OK, so if I pull that wall forward can I have a 1/2 inch air gap behind? I can check with the inspector too and see, but I wanted to make sure it wouldn't be against fire code or something weird.
 
You want to build your wall with a gap there anyway in case it is not perfectly straight. the fire stop is the drywall at the ceiling.
 
You want to build your wall with a gap there anyway in case it is not perfectly straight. the fire stop is the drywall at the ceiling.

OH, Thanks!! I would have just slammed it right against the insulation!! I am checking with the inspector, but I may step down to 1" R-5 rigid insulation tuck taped and glued to the walls, then leave 1/2" gap behind, except that one wall, that one i'll make flush with the point load.

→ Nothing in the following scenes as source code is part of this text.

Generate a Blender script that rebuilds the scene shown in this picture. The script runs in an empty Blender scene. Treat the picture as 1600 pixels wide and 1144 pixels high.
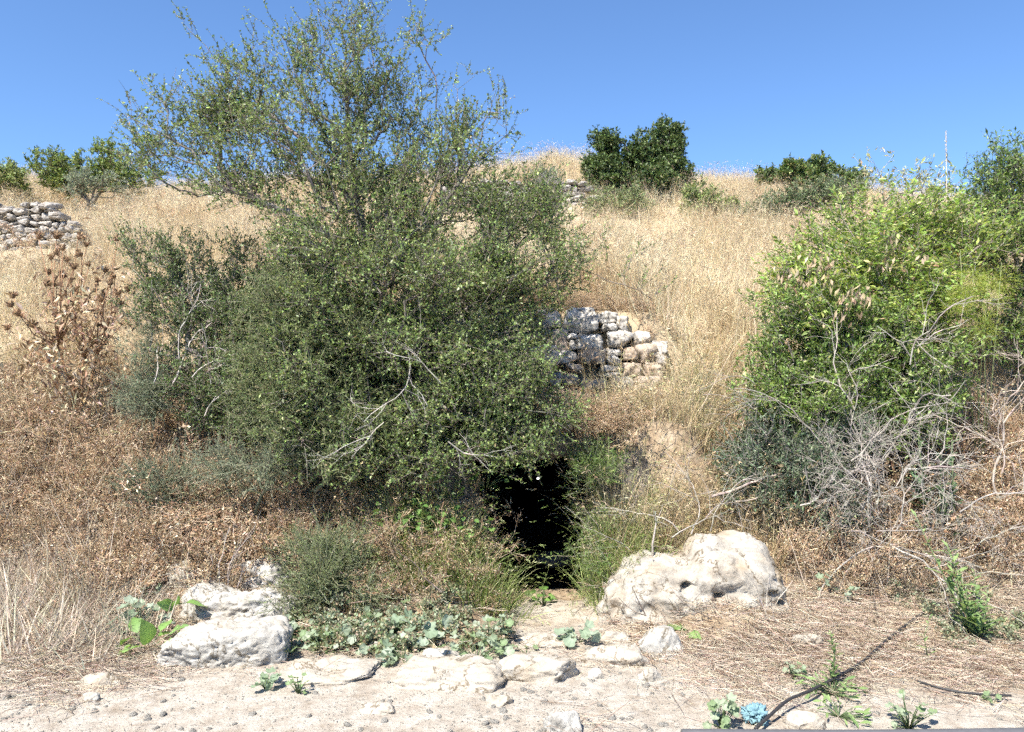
import bpy, bmesh, math, random
import numpy as np
from mathutils import Vector

R = math.radians
rng = np.random.default_rng(7)
random.seed(7)
scene = bpy.context.scene
C = scene.collection

# ------------------------------------------------------------------ camera, sky, sun, exposure
CH = 1.6                      # eye height
FPX = 1600 * 28.0 / 36.0      # focal length in photo pixels
cam_d = bpy.data.cameras.new('camera')
cam_d.lens = 28.0
cam_d.sensor_width = 36.0
cam_d.clip_start = 0.05
cam_d.clip_end = 2000
cam = bpy.data.objects.new('camera', cam_d)
cam.location = (0, 0, CH)
cam.rotation_euler = (R(90), 0, 0)
C.objects.link(cam)
scene.camera = cam

SUN_EL, SUN_AZ = 55.0, 214.0   # azimuth clockwise from +Y: sun behind the camera, to its left
world = bpy.data.worlds.new('World')
scene.world = world
world.use_nodes = True
wn = world.node_tree
wn.nodes.clear()
wo = wn.nodes.new('ShaderNodeOutputWorld')
wb = wn.nodes.new('ShaderNodeBackground')
ws = wn.nodes.new('ShaderNodeTexSky')
ws.sky_type = 'NISHITA'
ws.sun_disc = False
ws.sun_elevation = R(SUN_EL)
ws.sun_rotation = R(SUN_AZ)
ws.altitude = 300
ws.air_density = 1.0
ws.dust_density = 0.4
ws.ozone_density = 10.0
wb.inputs['Strength'].default_value = 0.097
wn.links.new(ws.outputs[0], wb.inputs['Color'])
wn.links.new(wb.outputs[0], wo.inputs['Surface'])

sl = bpy.data.lights.new('sun', 'SUN')
sl.energy = 4.6
sl.angle = R(0.53)
sl.color = (1.0, 0.95, 0.87)
so = bpy.data.objects.new('sun', sl)
sd = Vector((math.sin(R(SUN_AZ)) * math.cos(R(SUN_EL)), math.cos(R(SUN_AZ)) * math.cos(R(SUN_EL)), math.sin(R(SUN_EL))))
so.rotation_euler = (-sd).to_track_quat('-Z', 'Y').to_euler()
so.location = (-8, -8, 14)
C.objects.link(so)

scene.view_settings.view_transform = 'Standard'
scene.view_settings.look = 'None'
scene.view_settings.exposure = 1.2
scene.view_settings.gamma = 1.0
scene.view_settings.use_curve_mapping = False
scene.cycles.max_bounces = 3
scene.cycles.diffuse_bounces = 2
scene.cycles.glossy_bounces = 1
scene.cycles.transmission_bounces = 3
scene.cycles.use_adaptive_sampling = True
scene.cycles.adaptive_threshold = 0.03
scene.cycles.use_light_tree = False
scene.cycles.use_denoising = False


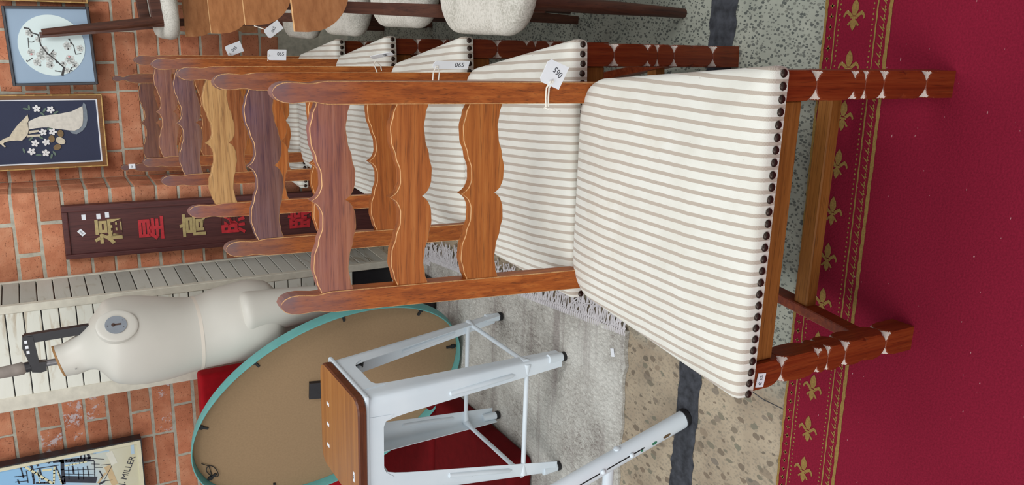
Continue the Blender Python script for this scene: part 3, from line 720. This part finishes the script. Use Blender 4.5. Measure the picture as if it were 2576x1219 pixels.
mc_fleg = MB().rings([[(x+r*cos(2*pi*j/12), y+r*sin(2*pi*j/12), z) for j in range(12)] for x, y, z, r in ((-.165, .004, 0, .0115), (-.160, .022, .20, .0155), (-.155, .045, .412, .018))]).mesh('front_leg'); mc_fleg.materials.append(WALNUT)
mc_fleg2 = MB().rings([[(-x+r*cos(2*pi*j/12), y+r*sin(2*pi*j/12), z) for j in range(12)] for x, y, z, r in ((-.165, .004, 0, .0115), (-.160, .022, .20, .0155), (-.155, .045, .412, .018))]).mesh('front_leg'); mc_fleg2.materials.append(WALNUT)
def mc_rear(sx):
    R_ = []
    for x, y, z, w, d in ((.185, .462, 0, .011, .012), (.180, .440, .20, .015, .016), (.176, .434, .42, .017, .020), (.176, .456, .60, .015, .014), (.176, .458, .80, .012, .009)):
        x *= sx; R_.append([(x-w, y-d, z), (x+w, y-d, z), (x+w, y+d, z), (x-w, y+d, z)])
    me = MB().rings(R_, 0, True, True, True, False).mesh('rear_leg'); me.materials.append(WALNUT); return me
mc_rl = [mc_rear(-1), mc_rear(1)]
def mcrail(lo, hi):
    me = MB().box(lo, hi).mesh('seat_rail'); bevelled(me, .003); me.materials.append(WALNUT); return me
mc_rails = [mcrail((-.172, .03, .372), (.172, .052, .414)), mcrail((-.168, .405, .372), (.168, .428, .414)), mcrail((-.178, .04, .372), (-.152, .42, .414)), mcrail((.152, .04, .372), (.178, .42, .414))]
def mc_chair(label, loc, rot=(0, 0, 0)):
    t = thing('upholstered_chair', label, 'chair', loc, rot, 'wood-backed chairs with cream woven seats')
    k = random.uniform(.9, 1.1); c = (k, k, k, 1)
    obj('seat', mc_seat, None, t, None, None, (1, 1, 1, 1)); obj('back_panel', mc_panel, None, t, None, None, c)
    obj('front_leg', mc_fleg, None, t); obj('front_leg', mc_fleg2, None, t)
    for m_ in mc_rl: obj('rear_leg', m_, None, t)
    for m_ in mc_rails: obj('seat_rail', m_, None, t)
    return t
m1 = mc_chair('nearest wood-backed chair with cream woven seat, largest at the picture edge', (.213, 1.575, 0))
m2 = mc_chair('second wood-backed chair with cream woven seat counting from the front', (.222, 2.07, 0))
m3 = mc_chair('third wood-backed chair with cream seat, a white tag hanging by its back', (.188, 2.57, 0))
m4 = mc_chair('fourth upright wood-backed chair, price sticker on its curved back panel', (.166, 3.07, 0))
m5 = mc_chair('upside-down wood-backed chair stacked on top with its legs in the air', (.098, 3.42, 1.342), (0, radians(174), 0))
sticker(m4, .020, .022, (-.2095, .4165, .792), (0, 0, .33), '065', .008)
swing_tag('white tag hanging below the curved back of the third wood-backed chair', (-.030, 2.975, .628), (0, radians(-38), radians(-10)), .036, .062, [[(-.03, 2.976, .66), (-.02, 2.99, .69)]], '065', .014, radians(60))

# ================================================================ pictures on the wall
def frame_box(parent, w, h, fw, d, mat, name='frame', y=0):
    for lo, hi in (((-w/2, y, -h/2), (w/2, y+d, -h/2+fw)), ((-w/2, y, h/2-fw), (w/2, y+d, h/2)), ((-w/2, y, -h/2+fw), (-w/2+fw, y+d, h/2-fw)), ((w/2-fw, y, -h/2+fw), (w/2, y+d, h/2-fw))):
        me = MB().box(lo, hi).mesh(name); bevelled(me, .0015); me.materials.append(mat); obj(name, me, None, parent)
def disk(cx, cz, r, n=28, sx=1, sz=1, rot=0):
    return [(cx+r*sx*cos(2*pi*i/n)*cos(rot)-r*sz*sin(2*pi*i/n)*sin(rot), cz+r*sx*cos(2*pi*i/n)*sin(rot)+r*sz*sin(2*pi*i/n)*cos(rot)) for i in range(n)]
def ribbon(mb, pts, hw, y, t=.0006, jitter=0):
    for a, b in zip(pts, pts[1:]):
        d = Vector((b[0]-a[0], b[1]-a[1])); L_ = d.length or 1; d /= L_; n = Vector((-d.y, d.x))*hw; e = d*hw*.5
        mb.prism([(a[0]-e.x-n.x, a[1]-e.y-n.y), (b[0]+e.x-n.x, b[1]+e.y-n.y), (b[0]+e.x+n.x, b[1]+e.y+n.y), (a[0]-e.x+n.x, a[1]-e.y+n.y)], y-t, y)
bl = thing('framed_picture', 'black-framed picture of white blossom on a round pale ground', 'picture', (-.130, 3.915, 1.287), (radians(-9), radians(-1.6), 0), 'pictures hanging on the brick wall')
frame_box(bl, .314, .312, .011, .030, FRAMEBLK)
obj('mount', MB().box((-.147, .010, -.146), (.147, .026, .146)), MATBLUE, bl)
obj('round_ground', MB().prism(disk(.003, -.003, .121, 64), .008, .010), IVORYP, bl)
mb = MB()
for x, z, r in PETALS:
    for k in range(5):
        a = k*2*pi/5+x*40; mb.prism(disk(x+r*.62*cos(a), z+r*.62*sin(a), r*.6, 10), .0068, .008)
tag(obj('blossom', mb, PETALM, bl), kind='stuff')
mb = MB()
for i, b in enumerate(BRANCH):
    mb = MB(); ribbon(mb, b, .0042 if i == 0 else (.0022 if i == 1 else .0012), .0066); tag(obj('branch', mb, BRANCHM, bl), kind='stuff')
for x, z in BUDS: obj('bud', MB().prism(disk(x, z, .0042, 8, 1, .6, x*50), .0058, .0064), BRANCHM, bl)
mb = MB()
for x, z in PINK: mb.prism(disk(x, z, .004, 8), .0054, .0062)
obj('pink_dab', mb, PINKM, bl)

def bamboo_picture(label, cx, cz, w, h, lean=0):
    t = thing('framed_picture', label, 'picture', (cx, 3.935, cz), (radians(lean), 0, 0), 'pictures hanging on the brick wall')
    frame_box(t, w, h, .019, .030, BROWNFRAME, 'frame', .006)
    for (p, q) in (((-w/2+.002, -h/2+.002), (w/2-.002, -h/2+.002)), ((w/2-.002, -h/2+.002), (w/2-.002, h/2-.002)), ((w/2-.002, h/2-.002), (-w/2+.002, h/2-.002)), ((-w/2+.002, h/2-.002), (-w/2+.002, -h/2+.002))):
        pv, qv = Vector((p[0], .006, p[1])), Vector((q[0], .006, q[1])); n = 7; mb = MB(); pts, rs = [], []
        for i in range(n):
            for s, r in ((0, .0042), (.06, .0030), (.94, .0030)):
                pts.append(pv+(qv-pv)*((i+s)/n)); rs.append(r)
        pts.append(qv); rs.append(.0042)
        mb.tube(pts, rs, 8); obj('bamboo_moulding', mb, BAMBOO, t)
    frame_box(t, w-.038, h-.038, .006, .012, PAPER, 'white_slip', .012)
    obj('silk_ground', MB().box((-w/2+.024, .018, -h/2+.024), (w/2-.024, .030, h/2-.024)), NAVY, t)
    return t
pk = bamboo_picture('navy silk picture of a white shell-inlay bird with long tail in a bamboo-edged frame', -.480, 1.335, .308, .440)
Y_ = .018
tag(obj('tail', MB().prism(TAIL, Y_-.004, Y_), SHELL, pk), None)
obj('tail_fringe', MB().prism(FRINGE, Y_-.002, Y_), TULLE, pk)
obj('body', MB().prism(BODY, Y_-.006, Y_), SHELL2, pk)
for p in PLEG: obj('bird_leg', MB().prism(p, Y_-.003, Y_), SHELL2, pk)
for i, (x, z) in enumerate(FLOWERS):
    mb = MB()
    for k in range(5):
        a = k*2*pi/5+i*.7; mb.prism(disk(x+.0085*cos(a), z+.0085*sin(a), .0062, 9, 1.15, .8, a), Y_-.004-.0006*k, Y_)
    obj('flower', mb, WHITEP, pk)
for i, (x, z) in enumerate(ROCKS): obj('rock', MB().prism(disk(x, z, .0135 if i != 1 else .0165, 14, 1.15, .85, i), Y_-.004-.001*(i == 1), Y_), SHELL2 if i == 1 else ROCKM, pk)
for i, (x, z) in enumerate(LEAVES): obj('leaf', MB().prism(disk(x, z, .0095, 8, 1.2, .45, i*1.3), Y_-.0025, Y_), LEAFM, pk)
bamboo_picture('bamboo-edged picture at the very corner, only its gilt edge showing', .199, 1.35, .310, .430)

pt = thing('framed_picture', 'oil painting of black harbour timbers with a scrawled signature', 'picture', (-1.80, 3.640, 1.106))
PWd, PHt = .80, .62
c_ = thing  # local alias unused
for lo, hi in (((-PWd, 0, 0), (0, .05, .010)), ((-PWd, 0, PHt-.010), (0, .05, PHt)), ((-.010, 0, .010), (0, .05, PHt-.010)), ((-PWd, 0, .010), (-PWd+.010, .05, PHt-.010))):
    obj('outer_frame', MB().box(lo, hi), FRAMEBLK, pt)
for lo, hi in (((-PWd+.004, -.004, .005), (-.005, .02, .020)), ((-PWd+.004, -.004, PHt-.020), (-.005, .02, PHt-.005)), ((-.019, -.004, .020), (-.005, .02, PHt-.020)), ((-PWd+.005, -.004, .02), (-PWd+.019, .02, PHt-.02))):
    obj('cream_slip', MB().box(lo, hi), CREAMFRAME, pt)
obj('canvas', MB().box((-PWd+.012, .002, .012), (-.012, .03, PHt-.012)), CANVAS, pt)
for nm, S_, m_, y_ in (('blue_strokes', P_BLUE, PAINTB, .002), ('white_strokes', P_WHITE, PAINTW, .0018), ('tan_strokes', P_TAN, PAINTT, .0016), ('dark_strokes', P_DARK, PAINTK, .0012), ('cream_strokes', P_LIGHT, PAINTC, .0008)):
    mb = MB(); rs = random.Random(2)
    for pts, hw in S_:
        pp = []
        for a, b in zip(pts, pts[1:]):
            n_ = max(1, min(6, int(Vector((b[0]-a[0], b[1]-a[1])).length/(hw*4))))
            for k in range(n_): pp.append((a[0]+(b[0]-a[0])*k/n_+rs.uniform(-1, 1)*hw*.18, a[1]+(b[1]-a[1])*k/n_+rs.uniform(-1, 1)*hw*.18))
        pp.append(pts[-1]); pp = [(min(x, -.02), max(z, .021)) for x, z in pp]
        ribbon(mb, pp, hw, y_, .0005)
    tag(obj(nm, mb, m_, pt), kind='stuff')
obj('signature', text_mesh('J. MILLER', .036, .0003), PAINTK, pt, (-.140, .0005, .068), (Matrix.Rotation(radians(24), 3, 'Y') @ Matrix.Rotation(radians(90), 3, 'X')).to_euler())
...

the builder installed R-10 rigid insulation on the outside of the block, so if I do R-5 on the inside, I believe that will give me my R-15 requirement. then if i want I can add Roxul to add more if I want... not sure if that would be over kill or not. I estimate it would cost me $900 for enough Roxul...
 
I would choose between fiber glass and safe and sound by price only.
If your foam passes code and you think you may more consider just the top half. or just to the depth of the frost level in the area. For many years here that is all we had to insulate and basements were comfortable.
 
Ok, I thought maybe the Roxul due to moisture, but then I guess that is what my rigid is for, that is my moisture barrier, so I shouldn't need to worry about moisture in relation to in wall fiberglass right?

Fiberglass insulation is about half the price.
 
Wet insulation is no insulation but when it gets wet you can take fiber glass out and let it dry and re use it. And somewhere there is chart on sound and I think fiber glass is actually better.